The Rise Of The Hybrid Adjustable Rate Mortgage
Hybrid adjustable rate mortgages are making a comeback as an affordable option for borrowers.
The loan program debuted in the 1990s as a way to take advantage of lower fixed interest rates during an introductory period. Owners can turn to hybrid ARMs for lower rates and long-term financing.
“Sometimes the hybrid adjustable rate mortgage, given the market condition at the time, could be an attractive option for borrowers,” Hunt Mortgage Group Managing Director Owen Breheny said.
Fannie Mae recently unveiled its 30-year hybrid ARM, touting increased flexibility. Multifamily borrowers can take advantage of a fully amortizing loan with options for a fixed rate in the first five, seven or 10 years, before converting to an ARM. Loans range between $3M and $5M, depending on the market and the number of units. The fixed rate is locked in at origination.
Hybrid ARMs come in a variety of fixed and adjustable rate period combinations. A 5-1 loan, for instance, offers borrowers five years of fixed interest rates, followed by annual adjustments for the remaining loan term. Interest rates are adjusted based on marginal rates and the indexes to which they are tied. Fannie Mae’s hybrid ARM margin stays at a competitive 0.8% during the adjustable term.
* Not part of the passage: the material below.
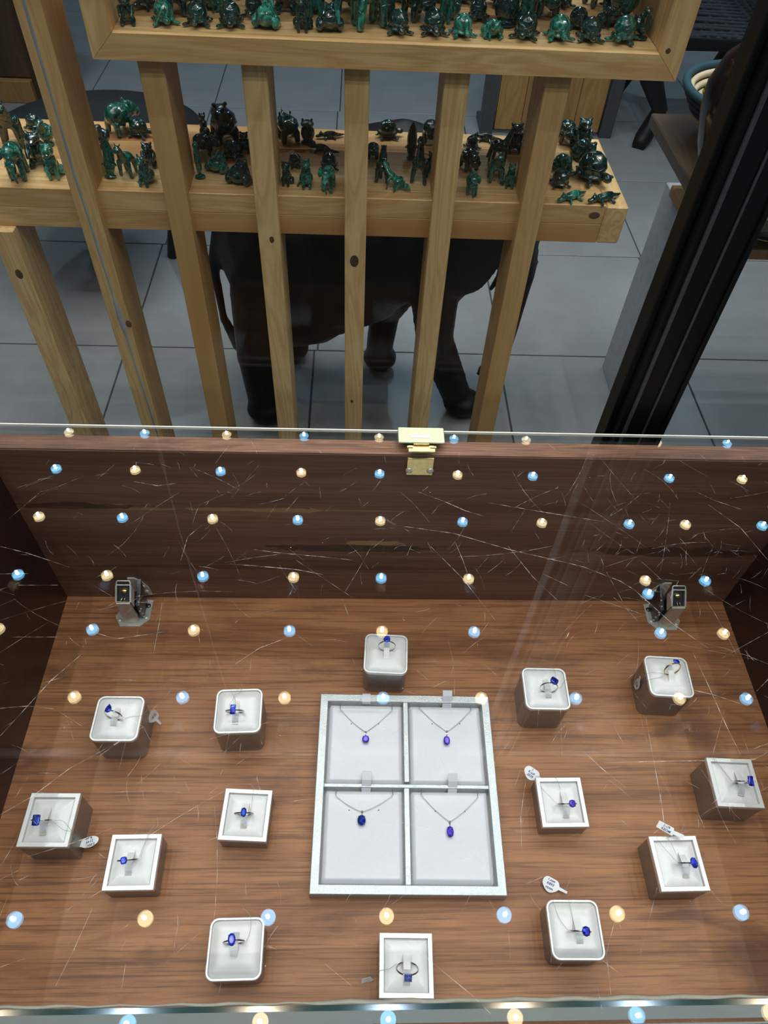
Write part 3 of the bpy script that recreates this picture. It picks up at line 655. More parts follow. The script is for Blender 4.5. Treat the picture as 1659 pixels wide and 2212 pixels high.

Unlike Freddie Mac’s hybrid ARM, Fannie Mae’s product can also be used to finance manufactured housing communities, in addition to smaller conventional loans for stabilized multifamily projects. Fannie Mae’s product does not have a balloon payment or a prepayment policy. Borrowers looking for long-term financing do not have to worry about large payments at loan maturity. Those who do not plan on retaining the asset for the duration of the loan term also have the flexibility to move on or refinance after moving into the adjustable rate period.
“If you decide to refinance or you decide to sell or pay off, you don’t have a prepayment penalty with Fannie,” Breheny said.
Interests rates can impact whether a hybrid ARM works for a borrower. Rates are determined based on the London Interbank Offered Rate, for now, which is the average of interest rates from each of the leading banks in London were they to borrow from other banks. Fannie Mae’s product takes its index from the six-month Libor.
“It really depends on the borrower,” Breheny said. "If they believe that Libor will remain low and rates will remain stable, it could be an opportunity to take an ARM."
Prior to the Great Recession, shifting rates for ARMs posed a risk for borrowers, who were at the mercy of volatile interest rates. Caps have since been put in place on periodic adjustments, making ARMs and hybrid products safer options. With Fannie Mae’s product, caps stay around a maximum semiannual interest rate adjustment of 1%, up or down, and a maximum lifetime interest rate capped at 5% over the initial fixed rate.
The security of the loans has made ARMs an appealing method to raise affordable capital.
Borrowers working with Fannie Mae’s Delegated Underwriting and Servicing lenders can rely on experts to help them find the hybrid ARM term that meets their needs. Hunt Mortgage Group, one of the select lenders approved under the DUS product to underwrite, close and deliver most loans without prereview, provides consistent and reliable service throughout the life of the loan.
“We do in-house servicing, we don’t have a subservicing group, we don’t outsource the servicing,” Breheny said. “It is all done by Hunt servicing in-house, and you have direct access to any Hunt servicing credit or origination staff to help you with any issue. You don’t have a random servicer handling your deal.”